Old Madagascar baobab trees, new research


This video says about itself:

Alley of Baobabs, MadagascarConservation International

30 January 2008

Madagascar is unlike any place else on Earth. It has been separated from other land masses for almost a hundred million years. As a result, evolution there has proceeded along a separate track from any other region.

The vast majority of plants and animals you will find in Madagascar are unlike anything you may have seen before.

In western Madagascar, the Alley of Baobabs is one of those unique landscapes. The Alley is a major regional tourism draw. While tourists spend thousands of dollars on plane tickets, hotels and tours to get there, the people on whose land this marvel exists get nothing. In order to survive, local communities are raising water levels to expand rice paddies that increase the stress on the baobabs.

Funded by USAID, Conservation International and the Malagasy NGO Fanamby are working to reverse this situation. They are developing a project to improve the competitiveness among small businesses involved in the tourism supply chain. This video invites you to learn more about the ecotourism project and to cooperate with the conservation efforts to save this natural treasure.

From PLOS ONE:

Searching for the Oldest Baobab of Madagascar: Radiocarbon Investigation of Large Adansonia rubrostipa Trees

March 25, 2015

Abstract

We extended our research on the architecture, growth and age of trees belonging to the genus Adansonia, by starting to investigate large individuals of the most widespread Malagasy species.
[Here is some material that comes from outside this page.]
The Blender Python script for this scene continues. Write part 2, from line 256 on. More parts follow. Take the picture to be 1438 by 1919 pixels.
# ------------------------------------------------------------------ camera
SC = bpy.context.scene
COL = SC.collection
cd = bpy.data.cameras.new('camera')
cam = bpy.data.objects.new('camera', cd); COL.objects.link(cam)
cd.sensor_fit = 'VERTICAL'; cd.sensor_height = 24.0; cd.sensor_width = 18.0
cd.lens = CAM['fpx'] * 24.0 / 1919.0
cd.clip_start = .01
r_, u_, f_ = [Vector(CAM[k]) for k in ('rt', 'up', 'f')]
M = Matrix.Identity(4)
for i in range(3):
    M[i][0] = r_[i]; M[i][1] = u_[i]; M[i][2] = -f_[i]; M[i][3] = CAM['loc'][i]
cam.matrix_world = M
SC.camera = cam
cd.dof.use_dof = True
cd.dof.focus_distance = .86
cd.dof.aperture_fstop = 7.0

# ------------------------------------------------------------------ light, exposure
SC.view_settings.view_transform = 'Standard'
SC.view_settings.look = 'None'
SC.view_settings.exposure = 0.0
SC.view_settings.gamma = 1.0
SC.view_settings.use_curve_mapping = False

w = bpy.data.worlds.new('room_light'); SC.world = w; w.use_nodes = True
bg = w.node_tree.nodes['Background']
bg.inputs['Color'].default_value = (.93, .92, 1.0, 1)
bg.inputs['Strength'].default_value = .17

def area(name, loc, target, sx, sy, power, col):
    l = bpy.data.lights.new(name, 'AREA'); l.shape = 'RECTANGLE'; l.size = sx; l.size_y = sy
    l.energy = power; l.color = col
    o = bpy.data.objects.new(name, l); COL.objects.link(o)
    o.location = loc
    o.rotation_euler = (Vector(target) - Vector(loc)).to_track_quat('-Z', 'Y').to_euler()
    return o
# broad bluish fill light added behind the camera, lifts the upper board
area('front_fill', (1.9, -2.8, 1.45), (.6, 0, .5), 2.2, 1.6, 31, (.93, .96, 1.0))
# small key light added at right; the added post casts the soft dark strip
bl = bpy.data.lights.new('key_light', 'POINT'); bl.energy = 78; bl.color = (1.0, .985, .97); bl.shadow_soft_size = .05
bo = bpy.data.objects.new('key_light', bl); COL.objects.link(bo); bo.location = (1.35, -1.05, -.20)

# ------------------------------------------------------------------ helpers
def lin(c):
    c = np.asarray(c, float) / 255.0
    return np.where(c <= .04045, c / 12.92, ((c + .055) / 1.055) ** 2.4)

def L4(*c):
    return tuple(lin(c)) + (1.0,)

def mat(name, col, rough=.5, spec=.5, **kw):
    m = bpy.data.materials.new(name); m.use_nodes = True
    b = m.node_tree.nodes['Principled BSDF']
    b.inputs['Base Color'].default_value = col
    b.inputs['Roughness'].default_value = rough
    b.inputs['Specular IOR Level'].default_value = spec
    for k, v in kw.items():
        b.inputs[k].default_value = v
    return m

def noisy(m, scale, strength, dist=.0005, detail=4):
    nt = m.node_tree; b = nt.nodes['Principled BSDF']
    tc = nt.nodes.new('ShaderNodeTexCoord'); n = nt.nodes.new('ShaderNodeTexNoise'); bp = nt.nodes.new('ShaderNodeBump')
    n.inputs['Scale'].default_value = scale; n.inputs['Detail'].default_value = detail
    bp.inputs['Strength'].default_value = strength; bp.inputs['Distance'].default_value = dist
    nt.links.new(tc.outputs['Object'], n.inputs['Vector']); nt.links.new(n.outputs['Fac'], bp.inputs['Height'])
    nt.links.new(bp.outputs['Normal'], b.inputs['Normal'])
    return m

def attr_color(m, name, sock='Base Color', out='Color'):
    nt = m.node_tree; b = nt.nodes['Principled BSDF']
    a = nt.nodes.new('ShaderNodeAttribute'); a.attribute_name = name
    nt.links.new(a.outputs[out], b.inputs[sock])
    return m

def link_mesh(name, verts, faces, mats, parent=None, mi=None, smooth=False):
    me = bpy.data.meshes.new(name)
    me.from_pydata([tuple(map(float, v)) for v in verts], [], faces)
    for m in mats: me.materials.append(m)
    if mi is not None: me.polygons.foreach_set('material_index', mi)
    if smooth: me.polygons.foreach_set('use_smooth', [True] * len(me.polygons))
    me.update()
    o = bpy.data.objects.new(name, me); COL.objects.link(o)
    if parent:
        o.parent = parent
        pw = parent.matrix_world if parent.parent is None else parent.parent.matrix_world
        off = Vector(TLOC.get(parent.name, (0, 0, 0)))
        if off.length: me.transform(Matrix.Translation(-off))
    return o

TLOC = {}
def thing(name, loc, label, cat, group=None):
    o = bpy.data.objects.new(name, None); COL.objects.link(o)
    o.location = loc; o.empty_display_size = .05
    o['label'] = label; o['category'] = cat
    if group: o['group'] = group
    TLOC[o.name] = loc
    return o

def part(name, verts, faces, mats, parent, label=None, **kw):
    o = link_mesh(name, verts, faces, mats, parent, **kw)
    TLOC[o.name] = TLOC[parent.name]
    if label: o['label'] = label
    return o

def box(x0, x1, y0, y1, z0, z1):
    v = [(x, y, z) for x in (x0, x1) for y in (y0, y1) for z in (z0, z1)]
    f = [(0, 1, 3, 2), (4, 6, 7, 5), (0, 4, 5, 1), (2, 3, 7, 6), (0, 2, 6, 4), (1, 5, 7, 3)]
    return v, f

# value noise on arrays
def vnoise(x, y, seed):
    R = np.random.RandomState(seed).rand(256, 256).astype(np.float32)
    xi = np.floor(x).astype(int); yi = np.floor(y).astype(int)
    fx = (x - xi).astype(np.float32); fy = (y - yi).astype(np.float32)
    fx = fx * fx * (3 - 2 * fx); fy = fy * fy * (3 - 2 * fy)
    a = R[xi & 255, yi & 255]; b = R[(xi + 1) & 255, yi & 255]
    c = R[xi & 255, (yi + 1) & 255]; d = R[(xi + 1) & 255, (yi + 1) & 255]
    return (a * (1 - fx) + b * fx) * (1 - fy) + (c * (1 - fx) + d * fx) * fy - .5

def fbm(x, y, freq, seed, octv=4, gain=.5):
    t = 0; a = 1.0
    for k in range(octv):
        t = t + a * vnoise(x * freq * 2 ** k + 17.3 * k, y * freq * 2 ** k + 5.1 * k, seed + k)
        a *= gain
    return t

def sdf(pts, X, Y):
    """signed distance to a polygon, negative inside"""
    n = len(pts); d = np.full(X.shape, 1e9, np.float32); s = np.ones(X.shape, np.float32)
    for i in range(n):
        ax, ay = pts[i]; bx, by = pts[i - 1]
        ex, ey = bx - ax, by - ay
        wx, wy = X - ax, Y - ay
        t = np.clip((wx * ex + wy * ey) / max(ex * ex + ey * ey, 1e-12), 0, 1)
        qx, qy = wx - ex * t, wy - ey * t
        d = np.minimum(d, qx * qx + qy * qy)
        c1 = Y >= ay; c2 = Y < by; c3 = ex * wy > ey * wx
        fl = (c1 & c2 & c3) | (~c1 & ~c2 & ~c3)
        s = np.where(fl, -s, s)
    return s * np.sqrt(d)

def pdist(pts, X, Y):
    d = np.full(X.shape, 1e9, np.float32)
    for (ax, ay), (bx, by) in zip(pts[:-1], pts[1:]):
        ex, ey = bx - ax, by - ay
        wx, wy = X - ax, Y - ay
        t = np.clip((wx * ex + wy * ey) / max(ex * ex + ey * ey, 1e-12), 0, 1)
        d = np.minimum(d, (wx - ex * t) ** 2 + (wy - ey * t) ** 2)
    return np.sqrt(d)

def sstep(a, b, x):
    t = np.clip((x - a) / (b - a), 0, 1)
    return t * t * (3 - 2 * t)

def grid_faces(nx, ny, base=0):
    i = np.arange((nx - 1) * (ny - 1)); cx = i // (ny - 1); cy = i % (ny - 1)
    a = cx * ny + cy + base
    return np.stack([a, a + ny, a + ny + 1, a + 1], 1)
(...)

Our research also intends to identify the oldest baobabs of Madagascar. Here we present results of the radiocarbon investigation of the two most representative Adansonia rubrostipa (fony baobab) specimens, which are located in south-western Madagascar, in the Tsimanampetsotse National Park.

We found that the fony baobab called “Grandmother” consists of 3 perfectly fused stems of different ages. The radiocarbon date of the oldest sample was found to be 1136 ± 16 BP. We estimated that the oldest part of this tree, which is mainly hollow, has an age close to 1,600 yr. This value is comparable to the age of the oldest Adansonia digitata (African baobab) specimens. By its age, the Grandmother is a major candidate for the oldest baobab of Madagascar.

The second investigated specimen, called the “polygamous baobab”, consists of 6 partially fused stems of different ages. According to dating results, this fony baobab is 1,000 yr old. This research is the first investigation of the structure and age of Malagasy baobabs.